### Requirement
Your reply should be one number: the count of lines holding the word "scene".
::::::
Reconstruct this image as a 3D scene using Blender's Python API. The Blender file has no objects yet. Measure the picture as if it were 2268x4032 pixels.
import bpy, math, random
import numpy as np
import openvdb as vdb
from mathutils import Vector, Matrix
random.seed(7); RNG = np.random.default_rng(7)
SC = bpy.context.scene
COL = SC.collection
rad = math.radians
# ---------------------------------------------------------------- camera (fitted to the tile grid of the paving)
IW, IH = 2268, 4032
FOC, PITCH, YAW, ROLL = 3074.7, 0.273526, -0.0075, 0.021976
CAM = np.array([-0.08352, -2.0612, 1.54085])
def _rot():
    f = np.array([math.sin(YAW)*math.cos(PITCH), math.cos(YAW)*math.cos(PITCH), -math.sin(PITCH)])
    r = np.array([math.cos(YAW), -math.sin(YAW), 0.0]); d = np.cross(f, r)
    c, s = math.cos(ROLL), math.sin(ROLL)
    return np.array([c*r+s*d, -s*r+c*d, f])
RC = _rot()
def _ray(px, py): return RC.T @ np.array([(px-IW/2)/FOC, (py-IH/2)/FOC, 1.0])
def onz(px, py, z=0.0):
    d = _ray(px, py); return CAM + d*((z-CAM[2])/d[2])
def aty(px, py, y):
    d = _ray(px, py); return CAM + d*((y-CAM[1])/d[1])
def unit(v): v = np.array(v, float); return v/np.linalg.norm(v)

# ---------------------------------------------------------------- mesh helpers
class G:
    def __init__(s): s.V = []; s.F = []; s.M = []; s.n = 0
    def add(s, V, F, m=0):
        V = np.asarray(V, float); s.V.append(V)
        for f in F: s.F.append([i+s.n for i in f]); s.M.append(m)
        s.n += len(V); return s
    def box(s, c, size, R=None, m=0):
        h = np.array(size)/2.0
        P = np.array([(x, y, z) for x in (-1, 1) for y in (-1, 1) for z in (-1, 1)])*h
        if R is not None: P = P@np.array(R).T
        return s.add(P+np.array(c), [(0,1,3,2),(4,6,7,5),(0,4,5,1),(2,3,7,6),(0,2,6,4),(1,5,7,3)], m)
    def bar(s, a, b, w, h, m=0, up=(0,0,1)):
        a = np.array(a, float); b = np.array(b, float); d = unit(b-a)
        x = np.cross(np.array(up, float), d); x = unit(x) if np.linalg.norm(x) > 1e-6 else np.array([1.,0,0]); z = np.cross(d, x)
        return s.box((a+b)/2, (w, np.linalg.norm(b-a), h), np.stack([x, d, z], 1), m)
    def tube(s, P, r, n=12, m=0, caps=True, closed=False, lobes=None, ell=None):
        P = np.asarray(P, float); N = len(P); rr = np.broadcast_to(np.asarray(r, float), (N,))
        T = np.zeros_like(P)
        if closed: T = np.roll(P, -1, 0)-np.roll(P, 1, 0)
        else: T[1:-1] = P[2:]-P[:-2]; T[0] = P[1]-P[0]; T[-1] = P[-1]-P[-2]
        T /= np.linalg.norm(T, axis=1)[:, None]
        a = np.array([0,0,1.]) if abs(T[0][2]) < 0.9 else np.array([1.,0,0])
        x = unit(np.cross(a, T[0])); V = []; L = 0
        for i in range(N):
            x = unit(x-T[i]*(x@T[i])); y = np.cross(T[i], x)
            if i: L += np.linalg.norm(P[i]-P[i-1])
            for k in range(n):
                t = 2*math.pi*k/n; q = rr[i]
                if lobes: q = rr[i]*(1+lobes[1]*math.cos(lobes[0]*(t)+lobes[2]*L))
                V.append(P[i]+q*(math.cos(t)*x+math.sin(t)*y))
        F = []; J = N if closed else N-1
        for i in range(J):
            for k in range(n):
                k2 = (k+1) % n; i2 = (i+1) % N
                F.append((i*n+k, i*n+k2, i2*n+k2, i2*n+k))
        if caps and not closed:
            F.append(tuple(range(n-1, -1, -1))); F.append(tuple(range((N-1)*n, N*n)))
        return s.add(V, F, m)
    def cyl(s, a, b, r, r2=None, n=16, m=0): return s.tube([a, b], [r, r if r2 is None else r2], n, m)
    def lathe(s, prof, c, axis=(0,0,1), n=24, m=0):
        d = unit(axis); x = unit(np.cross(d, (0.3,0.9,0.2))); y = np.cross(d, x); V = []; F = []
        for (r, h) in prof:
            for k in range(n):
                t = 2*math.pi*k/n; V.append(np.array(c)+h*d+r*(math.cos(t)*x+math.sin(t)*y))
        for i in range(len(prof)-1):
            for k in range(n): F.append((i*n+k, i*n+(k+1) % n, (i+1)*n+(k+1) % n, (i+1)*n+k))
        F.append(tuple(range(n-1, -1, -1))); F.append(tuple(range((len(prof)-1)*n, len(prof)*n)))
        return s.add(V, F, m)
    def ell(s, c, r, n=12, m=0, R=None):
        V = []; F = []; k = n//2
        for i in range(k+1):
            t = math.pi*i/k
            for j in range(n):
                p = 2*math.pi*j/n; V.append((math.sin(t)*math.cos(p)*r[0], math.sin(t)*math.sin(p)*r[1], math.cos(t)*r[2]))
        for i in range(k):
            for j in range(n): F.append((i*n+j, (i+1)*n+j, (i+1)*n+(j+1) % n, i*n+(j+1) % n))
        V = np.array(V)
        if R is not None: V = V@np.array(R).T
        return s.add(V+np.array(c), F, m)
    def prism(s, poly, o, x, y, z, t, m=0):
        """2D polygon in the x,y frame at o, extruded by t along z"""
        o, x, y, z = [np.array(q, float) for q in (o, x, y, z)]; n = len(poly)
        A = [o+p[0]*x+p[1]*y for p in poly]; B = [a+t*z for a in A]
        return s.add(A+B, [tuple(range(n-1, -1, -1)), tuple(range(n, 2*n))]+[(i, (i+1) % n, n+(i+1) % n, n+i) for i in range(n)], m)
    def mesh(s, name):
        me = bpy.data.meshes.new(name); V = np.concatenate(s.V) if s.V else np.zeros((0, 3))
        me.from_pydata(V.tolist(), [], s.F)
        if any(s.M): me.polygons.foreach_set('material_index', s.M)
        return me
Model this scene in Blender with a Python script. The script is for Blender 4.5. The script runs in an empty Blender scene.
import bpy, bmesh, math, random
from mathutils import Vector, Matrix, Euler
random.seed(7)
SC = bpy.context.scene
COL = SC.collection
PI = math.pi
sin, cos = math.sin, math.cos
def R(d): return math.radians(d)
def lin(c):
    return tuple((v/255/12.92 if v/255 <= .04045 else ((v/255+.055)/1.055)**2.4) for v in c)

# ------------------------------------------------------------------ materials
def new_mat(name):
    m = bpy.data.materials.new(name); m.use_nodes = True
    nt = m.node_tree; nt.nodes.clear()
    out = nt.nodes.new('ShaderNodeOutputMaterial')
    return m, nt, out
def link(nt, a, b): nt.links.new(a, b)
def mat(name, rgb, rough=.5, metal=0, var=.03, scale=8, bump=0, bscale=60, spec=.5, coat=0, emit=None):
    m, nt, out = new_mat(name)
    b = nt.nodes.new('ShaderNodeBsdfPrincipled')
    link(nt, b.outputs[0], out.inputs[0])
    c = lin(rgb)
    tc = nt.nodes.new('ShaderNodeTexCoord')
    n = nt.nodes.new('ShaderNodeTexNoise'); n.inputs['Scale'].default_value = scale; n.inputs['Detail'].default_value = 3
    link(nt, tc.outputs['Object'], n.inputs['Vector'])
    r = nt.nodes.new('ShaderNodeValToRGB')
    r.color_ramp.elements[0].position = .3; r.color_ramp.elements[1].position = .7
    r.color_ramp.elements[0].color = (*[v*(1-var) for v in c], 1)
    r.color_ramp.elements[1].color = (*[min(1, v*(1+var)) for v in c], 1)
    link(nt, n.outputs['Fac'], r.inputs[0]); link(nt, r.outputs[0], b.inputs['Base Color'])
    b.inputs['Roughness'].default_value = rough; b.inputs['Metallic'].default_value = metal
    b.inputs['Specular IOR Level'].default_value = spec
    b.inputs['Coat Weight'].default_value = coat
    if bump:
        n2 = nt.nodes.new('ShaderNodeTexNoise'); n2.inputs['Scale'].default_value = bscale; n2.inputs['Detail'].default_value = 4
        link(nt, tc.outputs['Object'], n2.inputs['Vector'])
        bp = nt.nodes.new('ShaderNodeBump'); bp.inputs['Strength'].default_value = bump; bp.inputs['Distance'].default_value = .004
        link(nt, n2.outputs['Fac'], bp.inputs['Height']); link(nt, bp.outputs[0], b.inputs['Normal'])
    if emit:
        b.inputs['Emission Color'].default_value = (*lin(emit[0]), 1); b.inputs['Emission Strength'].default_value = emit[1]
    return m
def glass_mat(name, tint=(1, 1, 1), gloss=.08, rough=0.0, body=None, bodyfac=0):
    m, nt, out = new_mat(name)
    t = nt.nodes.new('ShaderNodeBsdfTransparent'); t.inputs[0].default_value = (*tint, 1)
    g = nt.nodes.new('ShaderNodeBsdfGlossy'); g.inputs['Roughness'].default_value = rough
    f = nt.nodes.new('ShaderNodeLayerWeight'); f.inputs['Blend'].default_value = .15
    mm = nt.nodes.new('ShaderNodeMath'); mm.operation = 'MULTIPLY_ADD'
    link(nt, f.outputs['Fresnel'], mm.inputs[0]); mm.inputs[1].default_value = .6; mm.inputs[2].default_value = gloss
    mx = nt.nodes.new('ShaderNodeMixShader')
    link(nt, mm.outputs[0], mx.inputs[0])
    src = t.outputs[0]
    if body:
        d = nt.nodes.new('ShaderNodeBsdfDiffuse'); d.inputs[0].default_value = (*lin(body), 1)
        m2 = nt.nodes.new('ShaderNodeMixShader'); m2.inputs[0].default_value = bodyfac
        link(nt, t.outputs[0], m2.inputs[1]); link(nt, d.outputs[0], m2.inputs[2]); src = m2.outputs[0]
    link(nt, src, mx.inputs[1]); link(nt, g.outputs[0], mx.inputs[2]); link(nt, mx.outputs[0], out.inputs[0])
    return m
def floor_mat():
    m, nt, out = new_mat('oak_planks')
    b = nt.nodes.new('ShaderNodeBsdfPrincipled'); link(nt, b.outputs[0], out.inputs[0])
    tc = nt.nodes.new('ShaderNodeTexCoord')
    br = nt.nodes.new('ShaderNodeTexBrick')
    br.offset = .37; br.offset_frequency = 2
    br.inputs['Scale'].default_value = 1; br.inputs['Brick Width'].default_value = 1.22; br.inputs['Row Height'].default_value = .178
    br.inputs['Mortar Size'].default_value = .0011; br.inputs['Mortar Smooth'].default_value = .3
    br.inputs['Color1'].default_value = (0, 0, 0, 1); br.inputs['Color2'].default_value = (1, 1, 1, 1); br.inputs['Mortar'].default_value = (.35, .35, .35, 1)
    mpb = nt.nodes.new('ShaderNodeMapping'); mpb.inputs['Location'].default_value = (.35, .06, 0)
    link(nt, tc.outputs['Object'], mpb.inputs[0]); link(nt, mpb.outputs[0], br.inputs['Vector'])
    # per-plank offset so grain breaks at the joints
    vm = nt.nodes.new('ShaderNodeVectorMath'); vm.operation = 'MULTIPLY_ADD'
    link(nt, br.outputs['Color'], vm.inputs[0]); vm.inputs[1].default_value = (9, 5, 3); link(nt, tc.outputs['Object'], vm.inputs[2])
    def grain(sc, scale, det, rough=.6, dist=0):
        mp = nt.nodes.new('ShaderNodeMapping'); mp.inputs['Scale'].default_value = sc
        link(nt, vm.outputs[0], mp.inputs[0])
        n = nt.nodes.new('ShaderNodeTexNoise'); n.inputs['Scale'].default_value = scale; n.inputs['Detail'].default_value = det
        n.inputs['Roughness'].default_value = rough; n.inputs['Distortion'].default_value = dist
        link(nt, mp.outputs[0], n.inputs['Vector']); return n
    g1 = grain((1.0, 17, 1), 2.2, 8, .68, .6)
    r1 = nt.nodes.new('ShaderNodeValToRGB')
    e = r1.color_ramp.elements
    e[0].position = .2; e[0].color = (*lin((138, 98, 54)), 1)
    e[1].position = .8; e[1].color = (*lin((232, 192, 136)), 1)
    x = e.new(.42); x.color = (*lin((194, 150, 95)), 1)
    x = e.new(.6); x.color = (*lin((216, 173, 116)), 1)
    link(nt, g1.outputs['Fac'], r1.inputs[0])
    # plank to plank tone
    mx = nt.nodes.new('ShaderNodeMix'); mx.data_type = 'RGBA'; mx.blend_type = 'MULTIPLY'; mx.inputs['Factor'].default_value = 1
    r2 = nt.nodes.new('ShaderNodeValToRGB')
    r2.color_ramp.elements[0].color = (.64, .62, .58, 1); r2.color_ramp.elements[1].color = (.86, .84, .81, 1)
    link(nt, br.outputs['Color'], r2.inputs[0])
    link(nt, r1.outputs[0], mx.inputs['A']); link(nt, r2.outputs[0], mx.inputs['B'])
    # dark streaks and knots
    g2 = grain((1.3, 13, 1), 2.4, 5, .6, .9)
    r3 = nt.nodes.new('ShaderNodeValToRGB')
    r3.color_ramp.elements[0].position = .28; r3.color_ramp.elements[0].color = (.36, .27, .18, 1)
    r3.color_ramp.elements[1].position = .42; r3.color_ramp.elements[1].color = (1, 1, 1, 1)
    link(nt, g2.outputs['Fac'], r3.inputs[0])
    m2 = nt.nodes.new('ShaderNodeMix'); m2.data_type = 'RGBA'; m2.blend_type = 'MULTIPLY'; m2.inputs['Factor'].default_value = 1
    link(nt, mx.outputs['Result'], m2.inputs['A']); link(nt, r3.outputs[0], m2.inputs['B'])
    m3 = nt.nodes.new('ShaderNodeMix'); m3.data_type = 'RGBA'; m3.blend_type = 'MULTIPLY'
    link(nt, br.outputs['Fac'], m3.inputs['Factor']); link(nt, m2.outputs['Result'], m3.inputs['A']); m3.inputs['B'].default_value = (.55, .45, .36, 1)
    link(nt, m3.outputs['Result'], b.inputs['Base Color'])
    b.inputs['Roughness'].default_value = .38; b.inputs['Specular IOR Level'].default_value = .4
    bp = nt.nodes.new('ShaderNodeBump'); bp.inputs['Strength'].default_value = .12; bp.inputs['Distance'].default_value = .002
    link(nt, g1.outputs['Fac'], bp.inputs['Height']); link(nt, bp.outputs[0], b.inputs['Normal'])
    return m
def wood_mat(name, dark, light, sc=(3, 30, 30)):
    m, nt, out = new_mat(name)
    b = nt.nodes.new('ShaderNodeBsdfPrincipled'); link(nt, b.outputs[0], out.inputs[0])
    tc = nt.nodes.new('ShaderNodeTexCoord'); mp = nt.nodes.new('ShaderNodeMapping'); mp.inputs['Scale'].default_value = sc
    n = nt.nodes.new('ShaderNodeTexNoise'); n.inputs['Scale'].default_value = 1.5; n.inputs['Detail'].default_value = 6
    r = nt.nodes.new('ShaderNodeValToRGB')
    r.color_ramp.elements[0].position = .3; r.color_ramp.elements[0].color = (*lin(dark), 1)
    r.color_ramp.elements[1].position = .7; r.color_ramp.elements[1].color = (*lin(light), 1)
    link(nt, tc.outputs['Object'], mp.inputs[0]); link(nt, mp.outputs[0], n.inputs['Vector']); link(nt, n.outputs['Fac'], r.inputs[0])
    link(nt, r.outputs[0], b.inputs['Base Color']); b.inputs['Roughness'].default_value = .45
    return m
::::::
### Reply
4